Die Arbeiter, mit denen Mitglieder der Partei für Soziale Gleichheit (PSG) unmittelbar nach der Veranstaltung sprachen, waren empört. „Die Kundgebung war ein Witz. Nach einer halben Stunde schicken sie uns wieder nach Hause. Nicht mal Klarheit gibt es.“

Das Misstrauen gegenüber der IG Metall war allgegenwärtig. Viele Arbeiter waren überzeugt, dass es schon mehr als die Eckpunkte gibt und die Gewerkschaft „den Tarifvertrag zurückhält“. Ein anderer Opelarbeiter sagte, es sei unfassbar, dass die IG Metall nicht mit Infos rausrücke: „Dass das nur Eckpunkte sind, glaubt doch kein Mensch.“ Ein anderer kündigte wütend an, dass die IG Metall nächste Woche seine Austrittserklärung auf dem Tisch habe, „nach 40 Jahren Mitgliedschaft“. Er habe schon alles vorbereitet. Viele erklärten, sie seien schon längst ausgetreten.

Für Einenkels Auftritt hatten die Arbeiter nur Hohn übrig: „Ach, der Einenkel. Der schiebt es jetzt wieder anderen zu und ist fein raus.“ Sie stimmten seinem Argument nicht zu, dass es von den anderen Standorten keine Solidarität gegeben habe. Das stimme „natürlich nicht“. „Die haben da ja auch mit ‚ihren‘ Betriebsräten zu kämpfen.“

Das anhaltende Versteckspiel der IG Metall über die wirklichen Inhalte der derzeitigen Verhandlungen steht in Zusammenhang zu den anstehenden Betriebsratswahlen. Da das Warenverteilzentrum noch weitergeführt wird, werden die 25 zu wählenden Betriebsräte mindestens bis 2016 im Amt bleiben, wenn die Produktion also schon längst stillgelegt sein wird. Es findet gegenwärtig ein regelrechter Wettlauf um die Betriebsratsposten statt. Insgesamt stellen sich 727 Kandidaten auf sechs Listen zur Wahl, allein 323 auf Einenkels Liste 1.

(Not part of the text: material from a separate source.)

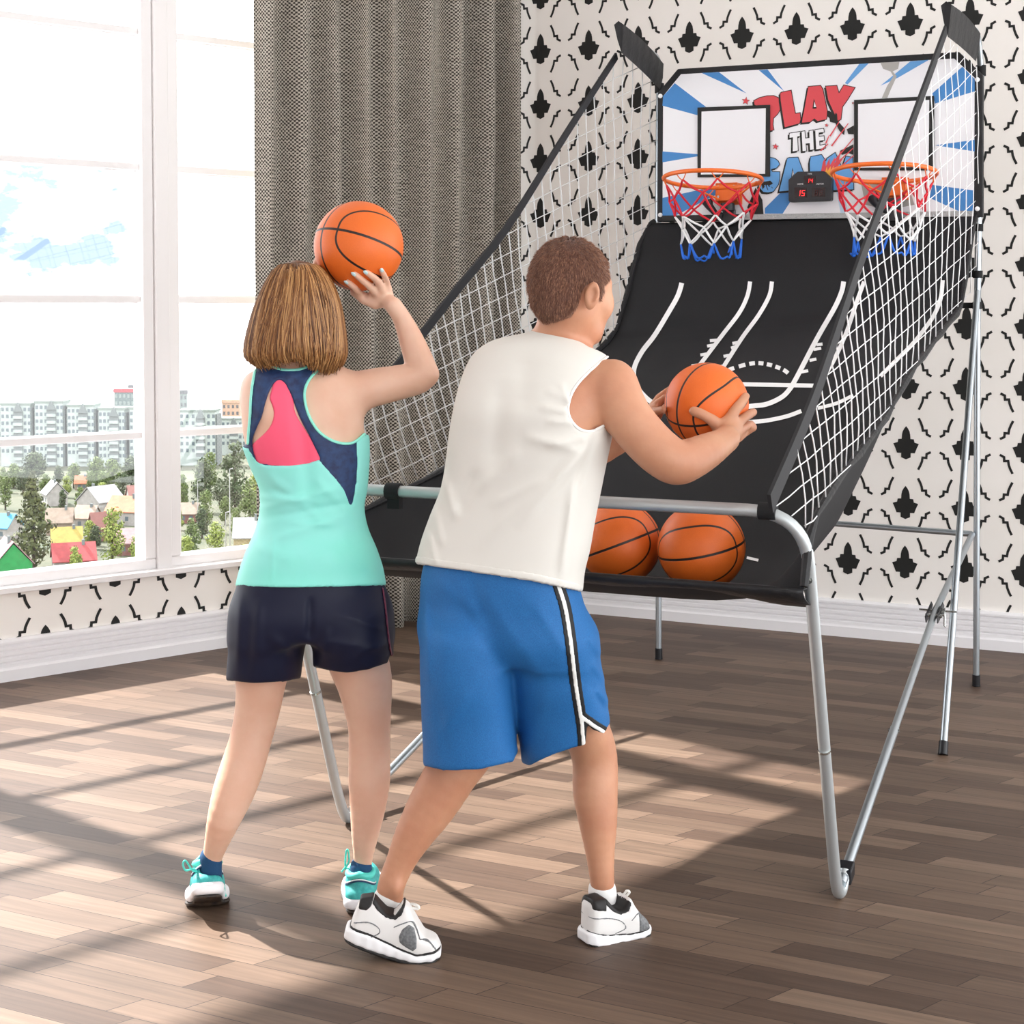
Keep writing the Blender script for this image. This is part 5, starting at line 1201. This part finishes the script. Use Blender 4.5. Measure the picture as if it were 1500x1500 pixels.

Die MLPD, die im Betrieb mit der Gruppe „Offensiv“ unter der Betriebsrätin Annegret Gärtner-Leymann vertreten ist, nimmt an diesem Postenschacher teil. Zur IG Metall Kundgebung rief sie mit den Worten auf: „Wir begrüßen diese Aktion, beteiligen uns und mobilisieren.“ Um der IG Metall den Rücken frei zu halten, organisiert die MLPD sogenannte „selbständige Aktionen“. Am Montag besetzten ihre Anhänger kurzzeitig eine Straßenkreuzung und fuhren anschließend im Autokorso zurück zum Werk. Dieser Spektakel dient nur dazu, von den üblen Machenschaften der IG Metall abzulenken.